Istanbul's official digital image archive, covering everything from Ottoman-era facades in Sultanahmet to post-earthquake structural surveys in the Fatih district, contains tens of thousands of duplicate photographs, a problem that accumulated quietly over roughly two decades of poorly coordinated digitisation work and is now forcing a wholesale review of how the city stores and uses its own visual records.
The issue matters acutely in 2026 because Istanbul is mid-way through a seismic risk reassessment programme launched in the wake of the February 2023 Kahramanmaraş earthquakes. City planners and engineers at the Istanbul Metropolitan Municipality's Directorate of Earthquake Risk Management rely on photographic documentation to track building conditions across high-risk neighbourhoods such as Zeytinburnu, Bağcılar, and Küçükçekmece. When the same image appears multiple times under different file names and timestamps, assessments can be skewed and resources misdirected.
Three Separate Systems, One Chaotic Result
The roots of the problem stretch back to at least 2004, when the municipality contracted separate vendors to digitise street-level survey photography for the Historic Peninsula conservation zone. A parallel project run by İBB's urban planning arm, then operating under different political leadership, used incompatible metadata standards. A third wave of uploads came after the 2013 Gezi Park protests, when the city rushed to document public spaces across Beyoğlu and Taksim as part of a broader urban inventory effort. None of the three systems talked to each other. By the time a unified platform was attempted around 2019, the damage was baked in: an internal review conducted by İBB's information technology department found that roughly 34 percent of images in the central repository were either exact duplicates or near-identical frames from the same shoot, according to municipal documents reviewed by The Daily Istanbul.
The Istanbul Foundation for Culture and Arts, known by its Turkish acronym İKSV, flagged a narrower version of this problem as far back as 2017 when curating materials for an exhibition on Boğaziçi waterfront development. Researchers found multiple near-identical aerial photographs of the Rumelihisarı shoreline catalogued under different acquisition dates, making it impossible to establish a reliable timeline of shoreline changes. The foundation flagged the inconsistency in a written submission to the municipality's heritage directorate, but no systematic audit followed at the time.
Why the Fix Is Harder Than It Sounds
Removing duplicate images from a live municipal archive is not a simple delete operation.

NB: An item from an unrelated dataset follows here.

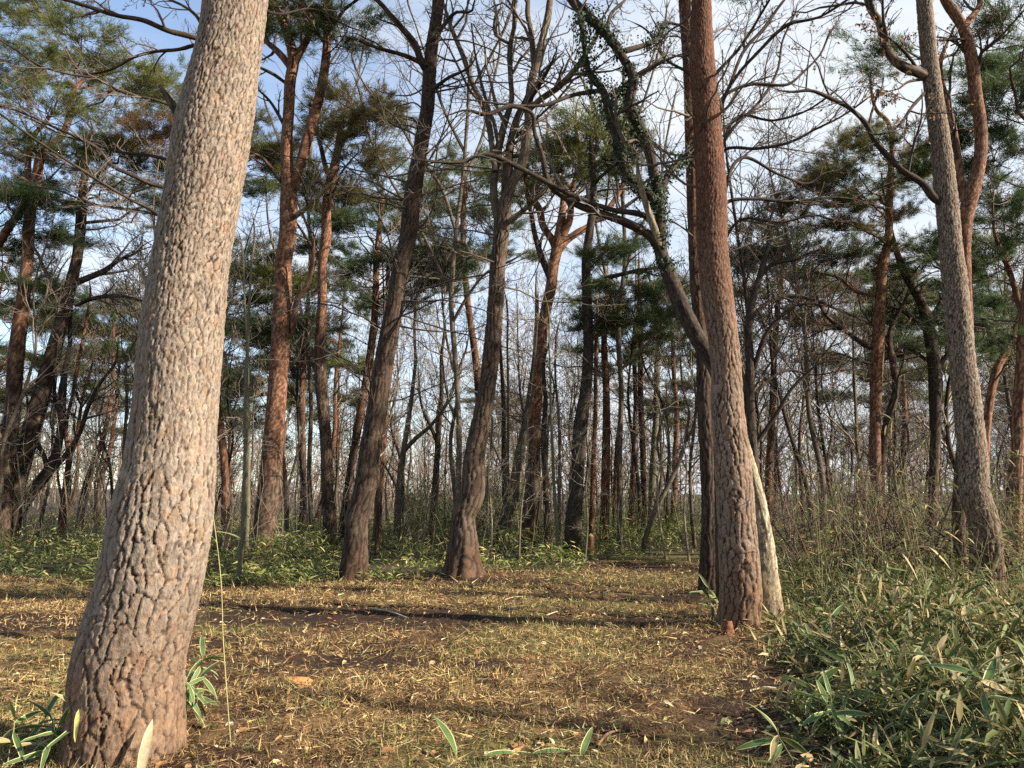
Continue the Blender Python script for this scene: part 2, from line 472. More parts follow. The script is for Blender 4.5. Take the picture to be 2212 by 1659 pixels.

Many duplicates are embedded in legal documents, building permits, court filings over demolition orders in neighbourhoods like Tarlabaşı, expropriation records along the Kanal İstanbul corridor. Deleting a file without tracing every reference to it risks breaking evidentiary chains in active legal proceedings. The municipality's legal affairs office has reportedly been cautious for precisely this reason, slowing what might otherwise be a straightforward technical cleanup.
Istanbul Technical University's Department of Geomatics Engineering has been running a pilot deduplication project since March 2026, applying perceptual hashing algorithms to roughly 200,000 images drawn from the Fatih and Beyoğlu district archives. The work is being done under a memorandum of understanding with İBB and is expected to produce a methodology report by October 2026. If the pilot proves successful, a citywide rollout affecting an estimated 1.4 million archived images could begin in the first quarter of 2027.

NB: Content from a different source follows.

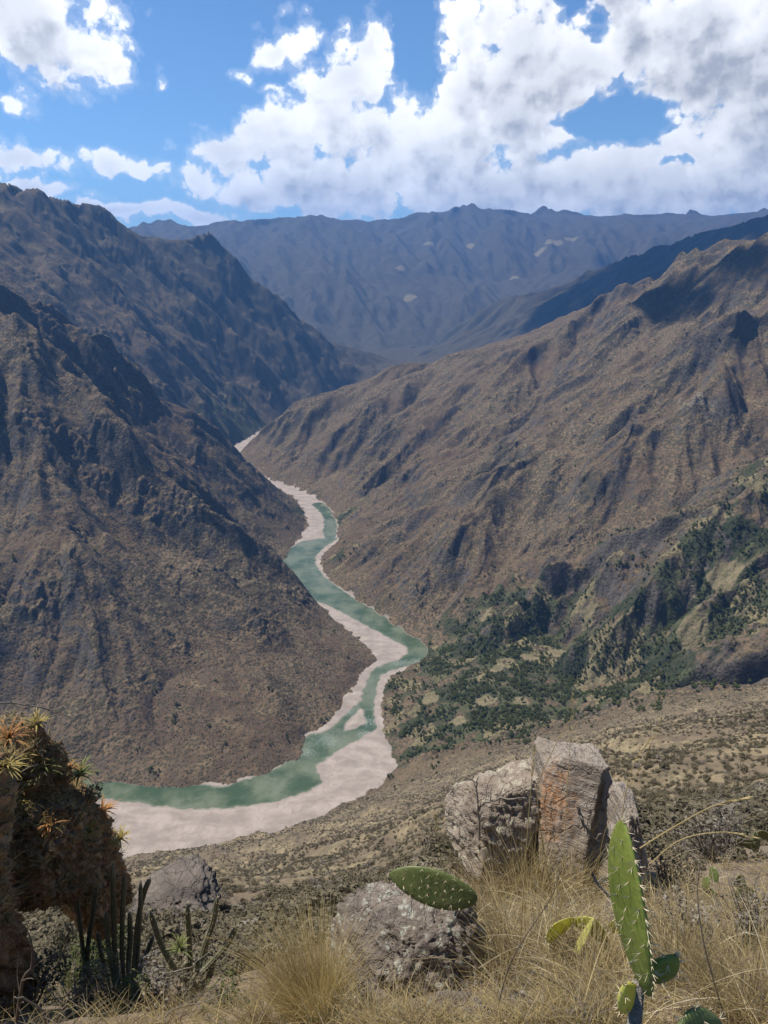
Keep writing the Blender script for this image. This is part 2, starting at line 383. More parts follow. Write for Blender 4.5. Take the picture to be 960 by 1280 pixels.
def erode(X, Y, gx, gy, spacing):
    """branching gullies running down the slope"""
    h = np.zeros_like(X)
    m = np.sqrt(gx*gx+gy*gy)+1e-6
    st = np.clip(m*1.6, 0, 1)
    dx, dy = -gy/m, gx/m                         # across the slope
    ax = np.zeros_like(X); ay = np.zeros_like(X)
    lam = 620.0
    for o in range(7):
        amp = lam*.135*(.42, .85, 1.0, .9, .8, .7, .62)[o]
        px = X/lam+o*3.7; py = Y/lam-o*5.1
        ix = np.floor(px); iy = np.floor(py); fx = px-ix; fy = py-iy
        ddx = dx+ax*.9; ddy = dy+ay*.9
        wt = 0; va = 0; vx = 0; vy = 0
        for i in (-1, 0, 1, 2):
            for j in (-1, 0, 1, 2):
                if (i in (-1, 2)) and (j in (-1, 2)): continue
                hx, hy = hash2(ix+i, iy+j, o+31)
                qx = fx-i-(hx-.5)*.9; qy = fy-j-(hy-.5)*.9
                w = np.exp(-2.2*(qx*qx+qy*qy))
                ph = (qx*ddx+qy*ddy)*6.2832
                wt = wt+w; va = va+w*np.cos(ph); s = -np.sin(ph)*w
                vx = vx+s*ddx; vy = vy+s*ddy
        va = va/wt; vx = vx/wt; vy = vy/wt
        fade = np.clip((lam/spacing-3)/4, 0, 1)*np.clip(lam/(0.02*lam+0)*0+1, 0, 1)
        tri = np.arcsin(np.clip(va*1.25, -1, 1))*.75
        h += amp*st*fade*tri
        ax += -vy*.45; ay += vx*.45
        lam *= .5
    return h

river_line_d = None
Zt = np.zeros((NR, NTH), np.float32); XT = np.exp(_ln)[:, None]*np.sin(_th)[None]; YT = np.exp(_ln)[:, None]*np.cos(_th)[None]
MG = np.zeros((NR, NTH), np.float32)      # distance to river bed
GREEN = np.zeros((NR, NTH), np.float32); FIELD = np.zeros((NR, NTH), np.float32)
SHR = np.zeros((NR, NTH), np.float32)
def W(px, py, z=20): p = at_z(px, py, z); return p.x, p.y
green_spots = [(*W(740,840,60),70,.8),(*W(800,850,70),60,.9),(*W(860,835,90),60,.8),(*W(930,830,110),60,.8),(*W(900,800,150),60,.7),(*W(860,780,150),55,.7),(*W(680,800,60),60,.8),(*W(570,820,10),60,.9),(*W(510,860,6),50,.7),(*W(900,745,190),50,.6),(*W(660,860,30),70,.9),(*W(540,850,10),75,.55),(*W(600,840,20),90,.9),(*W(590,900,15),75,1.),(*W(660,850,30),80,1.),(*W(520,905,10),60,.6),(*W(540,935,10),50,.6),(*W(640,810,40),70,.9),(*W(700,870,40),60,1.),(*W(760,880,60),50,1.1),(*W(830,868,70),50,1.1),(*W(900,855,85),50,1.),(*W(960,850,95),60,1.),(*W(700,820,60),60,.8),(*W(640,920,15),60,1.1),(*W(600,880,15),60,.9),(*W(670,890,30),60,1.1),
  (*W(925,735,190),45,.8),(*W(880,765,150),60,.8),(*W(950,690,220),35,.6),(*W(770,700,160),38,.6),(*W(840,710,170),30,.5),(*W(620,775,45),50,.8),(*W(590,800,20),60,.8),(*W(720,770,90),40,.5),(*W(930,680,230),40,.5),(*W(840,800,120),40,.6),
  (*W(330,545,5),180,1.),(*W(300,552,5),120,1.),(*W(425,650,6),35,.8),(*W(380,642,6),40,.7),(*W(425,705,10),45,.5)]
field_spots = [(*at(408,1072,450)[:2],15,1),(*at(402,1085,360)[:2],12,1),(*at(396,1098,270)[:2],9,1),(*at(380,1118,170)[:2],6,.9),(*at(690,340,9800)[:2],130,1),(*at(672,352,9600)[:2],100,1),(*at(712,330,9900)[:2],110,.9),(*at(512,408,7600)[:2],80,1),(*at(585,330,9600)[:2],110,.8),(*at(535,335,9300)[:2],90,.8),(*at(640,380,8600)[:2],90,.8),(*at(500,380,8300)[:2],90,.7),(*W(610,775,50),22,1),(*W(762,742,130),17,1),(*W(790,722,150),12,.9),(*W(738,768,110),14,.9),(*W(900,765,160),30,1),(*W(860,842,90),26,1),(*W(700,820,55),20,.9),(*W(540,885,10),24,.8),(*W(605,905,12),20,.9),(*W(660,835,40),18,.9),(*W(905,635,240),30,1),(*W(870,645,230),22,.9),(*W(620,862,20),18,.9),(*W(575,920,12),18,.8),(*W(650,905,20),18,.8)]
def build_rows(rows):
    X = XT[rows].astype(np.float64); Y = YT[rows].astype(np.float64); R = np.hypot(X, Y)
    l = np.broadcast_to(_ln[rows][:, None], X.shape); t = np.broadcast_to(_th[None], X.shape)
    # distance to river bed
    Xr = X+fbm(X/38, Y/38, 4, 55)*9*np.clip(R/900, .3, 1); Yr = Y+fbm(X/38+70, Y/38, 4, 56)*9*np.clip(R/900, .3, 1)
    inn = inside(Xr, Yr, river_poly); d = seg_dist(Xr, Yr, river_poly, True); d[inn] = 0
    # warp
    far = np.clip((R-400)/600, 0, 1)
    wx = fbm(X/260, Y/260, 4, 5)*38*far+fbm(X/14, Y/14, 3, 6)*np.clip((R-12)/60, 0, 1)*1.5
    wy = fbm(X/260+50, Y/260, 4, 7)*38*far
    dist = np.clip(d/120, 0, 1); dist = dist*(.25+.75*np.clip((R-890)/130, 0, 1)); wx *= dist; wy *= dist
    X2, Y2 = X+wx, Y+wy; l2 = np.log(np.maximum(np.hypot(X2, Y2), .95)); t2 = np.arctan2(X2, Y2)
    z = bilin(HS, l2, t2)
    gx = bilin(GX, l2, t2); gy = bilin(GY, l2, t2)
    sp = R*.0026
    e = erode(X, Y, gx, gy, sp)
    em = np.clip(d/150, 0, 1)*np.clip((R-120)/700, 0.0, 1)*(.10+.90*np.clip((R-890)/130, 0, 1))
    big = np.clip((R-5500)/2500, 0, 1)
    z2 = z+e*em*(1+.5*big)
    # large erosion for the distant range
    if R.max() > 5000:
        e2 = erode(X*.3+900, Y*.3, gx, gy, sp*.3)
        z2 += e2*3.3*big
    # rocky roughness
    m = np.hypot(gx, gy)
    rough = np.clip(m*1.5, .1, 1)*np.clip(d/60, 0, 1)
    rg = (1-np.abs(fbm(X/90, Y/90, 6, 11, .55))*2)*3.5*np.clip((R-150)/500, 0, 1)
    rg += fbm(X/22, Y/22, 4, 12, .55)*1.6*np.clip((R-80)/250, 0, 1)*np.clip(5000/R, 0, 1)
    # crags
    c = fbm(X/110+9, Y/110, 4, 21); cr = np.clip((c-.28)*4, 0, 1)
    rg += cr*(np.abs(fbm(X/25, Y/25, 4, 22))*11)*np.clip((R-500)/500, 0, 1)
    z2 += rg*rough
    # near slope: hummocks
    nr = np.clip((R-2)/10, 0, 1)*np.clip(1-(R-600)/500, 0, 1)
    z2 += nr*(fbm(X/60, Y/60, 5, 41)*np.clip(R/150, 0, 1)*7*np.clip(d/80, 0, 1)+fbm(X/9, Y/9, 5, 42)*np.clip(R/40, 0.08, 1)*.8*np.clip(d/30, 0, 1))
    z2 += np.clip(1-R/40, 0, 1)*(fbm(X/.9, Y/.9, 5, 43)*.09)
    sb = np.full(X.shape, -99.0)
    if R.min() < 3600 and R.max() > 800:
        nearw = d < 40
        if nearw.any():
            sb[nearw] = water_field(X[nearw], Y[nearw])
    sb = np.where(sb > -90, sb+1.8+fbm(X/16, Y/16, 4, 71)*3.2, sb)
    bed = np.where(sb > 0, -np.clip(sb*.25, 0, 2.0), np.clip(-sb*.05, 0, 1.0))-.06+fbm(X/30, Y/30, 4, 72)*.25*np.clip(-sb*.1, 0, 1)
    z2 = np.where(inn, bed, z2)
    # never dig below the bed near the river
    z2 = np.where(~inn, np.maximum(z2, .3+np.clip(d*.35, 0, 60)), z2)
    # bank towards the bed kept a little steep
    g = 0
    for (cx, cy, r, a) in green_spots: g = np.maximum(g, a*blob(X, Y, cx, cy, r*1.25))
    g = g*.95+fbm(X/34, Y/34, 5, 61, .6)*.75*np.clip(g*1.6, 0, 1)
    fl = 0
    for (cx, cy, r, a) in field_spots: fl = np.maximum(fl, a*blob(X+fbm(X/20, Y/20, 3, 62)*10, Y, cx, cy, r))
    return rows, z2, d, g, fl, sb
for rows, z2, d, g, fl, sb in pmap(build_rows, NR, 48):
    Zt[rows] = z2; MG[rows] = d; GREEN[rows] = g; FIELD[rows] = fl; SHR[rows] = sb
def ground_z(x, y):
    r = max(math.hypot(x, y), 1.0); l = math.log(r); t = math.atan2(x, y)
    i = int(np.clip(np.searchsorted(_ln, l)-1, 0, NR-2)); j = int(np.clip(np.searchsorted(_th, t)-1, 0, NTH-2))
    a = min(max((l-_ln[i])/(_ln[i+1]-_ln[i]), 0), 1); b = min(max((t-_th[j])/(_th[j+1]-_th[j]), 0), 1)
    return float((Zt[i, j]*(1-a)+Zt[i+1, j]*a)*(1-b)+(Zt[i, j+1]*(1-a)+Zt[i+1, j+1]*a)*b)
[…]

For residents and preservation advocates in neighbourhoods such as Balat and Fener, where documentation of historic timber-frame yalı buildings is essential for heritage grant applications, the practical stakes are immediate. An application to the General Directorate of Foundations for restoration funding requires verified photographic evidence. Duplicate or misdated images can trigger automatic rejection. Several community groups in Fener have already reported delays of six months or more tracing approved imagery back through the municipal system.

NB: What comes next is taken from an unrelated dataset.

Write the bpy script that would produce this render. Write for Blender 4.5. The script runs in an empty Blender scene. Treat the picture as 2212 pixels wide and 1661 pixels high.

The October 2026 methodology report from İTÜ will be the clearest signal yet of whether the city has found a workable path through the problem. Until then, architects, engineers, and heritage professionals working across the city are advised to cross-reference any municipally sourced images against the Land Registry and Cadastre Directorate's independently maintained photograph logs, which were digitised later and under a single vendor contract, making them, for now, the cleaner of the city's two main visual databases.